George Washington Carver is revered as one of our nation's greatest inventors and scientists. His work to discover new uses for crops and develop new agricultural methods revolutionized American agriculture.
In 1865, Carver was born in Diamond, Missouri. He was a slave owned by the Moses Carver family, but when he was only one week old Carver, his mother and sister were kidnapped and sold to a family in Kentucky. Moses hired John Bentley to find the kidnapped slaves, but only Carver was found and returned.
After slavery was abolished, Moses' family raised Carver as their own child. They encouraged him to learn to read and write and, at the age of 12, he left the Carvers' home to attend a one-room school house in Newton County in southwest Missouri. As a young adult, he was admitted as the first black student at Simpson College in Iowa. He later transferred to Iowa Agricultural College, today known as Iowa State University, to study botany. Upon graduation, he joined the faculty of Iowa Agricultural College, becoming the first black faculty member, where he taught and researched soil technology.

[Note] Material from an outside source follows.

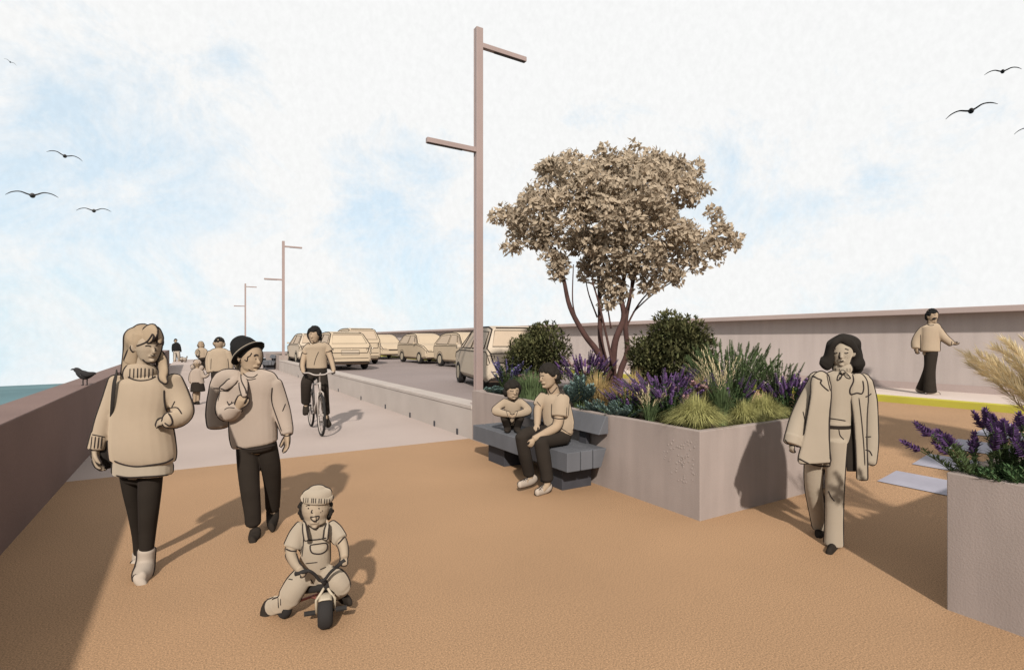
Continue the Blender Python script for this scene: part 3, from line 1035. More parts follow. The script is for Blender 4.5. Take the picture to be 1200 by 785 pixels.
f = Fig((352, 730))
C = f
f.head(370, 597.5, 15.6, 17.8, .06, turn=-.10, jaw=.80, ears=(0, 1))
f.L('body', [(370, 608, 7, .07), (370, 618, 7.5, .07)], 1.0)
armL = [(355, 617, 7.5, .06), (345, 632, 7.6, .05), (341, 647, 6.6, .0), (345, 659, 5.6, -.07), (351, 667, 4.6, -.125)]
f.L('body', armL, .95, sc=.95); f.L('shirt', [(356, 615, 8, .06), (349, 626, 9.6, .05), (342.5, 641, 10, .02)], .9, cap=.15)
armR = [(386, 617, 7.5, .06), (396, 628, 7.2, .04), (402, 640, 5.8, .0), (403.5, 652, 4.8, -.05)]
f.L('body', armR, .95, sc=.95); f.L('shirt', [(385, 615, 8, .06), (392, 623, 9.2, .05), (399, 632.5, 8.2, .02)], .9, cap=.15)
f.L('body', [(370, 620, 13, .08), (370, 640, 14, .08), (366, 668, 15, .12)], .7)
f.L('shirt', [(370, 612.5, 9, .07, .9), (370, 617, 16, .07, .7), (370, 628, 16.5, .07, .75), (369, 645, 16.5, .08, .8)], .75, power=2.2, cap=.3)
f.L('overalls', [(371, 630, 12, .03, .55), (371, 634, 14.5, .05, .85), (370, 648, 16, .06, .9), (368, 662, 18, .08, .85), (366, 672, 19.5, .10, .8), (365, 680, 17, .10, .8)], power=2.4, cap=.2)
for a, b_ in (((356, 611.5), (359, 631)), ((383, 611.5), (381.5, 630))):
    f.L('strap', [(a[0], a[1] - 1, 2.4, .05), (a[0] + .4, a[1] + 3, 2.7, -.005), ((a[0] + b_[0]) / 2, (a[1] + b_[1]) / 2 + 2, 2.7, -.045), (b_[0], b_[1] + 2, 2.7, -.05)], .35, cap=.2)
thL = [(356, 673, 12, .08), (348, 684, 13.4, .04), (340, 697, 13, .03)]
f.L(['body', 'overalls'], thL, .95, sc=.6)
shL = [(341, 698, 12.6, .03), (334, 705, 11, .06), (325, 708.5, 9.6, .09)]
f.L(['body', 'overalls'], shL, .95, sc=.6)
f.L('cuff', [(325.5, 708, 10, .088), (318.5, 710, 10.2, .11)], .95, cap=.15)
f.L('body', [(328, 708, 5, .1), (318, 711, 4.6, .13), (312, 713, 4, .14)])
thR = [(380, 673, 11.5, .08), (393, 678, 12, .03), (401, 687, 10, .03)]
f.L(['body', 'overalls'], thR, .95, sc=.6)
f.L(['body', 'overalls'], [(401, 687, 9.6, .03), (399, 693, 8, .16), (399, 697, 7, .22)], .95, sc=.6)
f.L('body', [(400, 694, 4, .2), (403, 700, 4, .22)])
f.L('shoe_a', [(314, 706, 5.2, .12), (312.5, 714, 7, .11), (311.5, 724, 6.8, .09), (312, 730.5, 6.0, .06)], .75, cap=.8)
f.L('shoe_b', [(398.5, 697, 6, .24), (402, 700, 7, .18, .8), (407, 703, 6.5, .12, .7), (410, 705, 5, .08, .6)], .8, cap=.8)
# beanie and curls
f.L('beanie', [(371.6, 571.5, 8.5, .06), (371.6, 574, 14, .06), (371.6, 578, 16.4, .06), (371.4, 583, 16.8, .06)], 1.0, cap=.4)
f.L('beanie_band', [(371.8, 580, 17.4, .06), (371.5, 583, 18, .06), (371.2, 585.6, 17.6, .06)], 1.0, cap=.15, power=2.0)
rr = random.Random(5)
for i in range(70):
    sd_ = -1 if i % 2 else 1
    t = rr.random()
    x = (355 if sd_ < 0 else 385) + sd_ * (rr.random() * 5.5 * math.sin(.5 + 2.4 * t) - 1); y = 587 + 20 * t
    f.ell('curls', x, y, rr.uniform(1.8, 3), rr.uniform(1.8, 3), .07 + .06 * rr.random())
for i in range(26): f.ell('curls', 353 + 34 * rr.random(), 589 + 19 * rr.random(), 4.4, 4.4, .125)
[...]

With encouragement from Booker T. Washington, Carver joined the staff of the Tuskegee Normal and Industrial Institute for Negroes in 1887 to serve as the school's Director of Agriculture. As a researcher at the Tuskegee Institute, Carver developed a crop rotation method and encouraged farmers to alternate plantings of cotton and tobacco with plantings of sweet potatoes and legumes, like peanuts or soybeans. This new method was particularly helpful in the south, where decades of only growing cotton and tobacco crops had depleted the soil.
Carver also worked to develop new industrial applications for agricultural crops. He invented over 300 uses for the peanut and hundreds of uses for the pecan and sweet potato. Among some of the items he developed were bleach, paper, plastic, shaving cream, shoe polish, mayonnaise, and wood stain. Although Carver was responsible for inventing hundreds of new products and agricultural methods, he only applied for three patents and did not make profits from most of his discoveries.
Upon his death, he gave his life savings to the establishment of the Carver Research Foundation at Tuskegee for continued research in agriculture. Today, you can visit the George Washington Carver National Monument and boyhood home in Diamond, Missouri.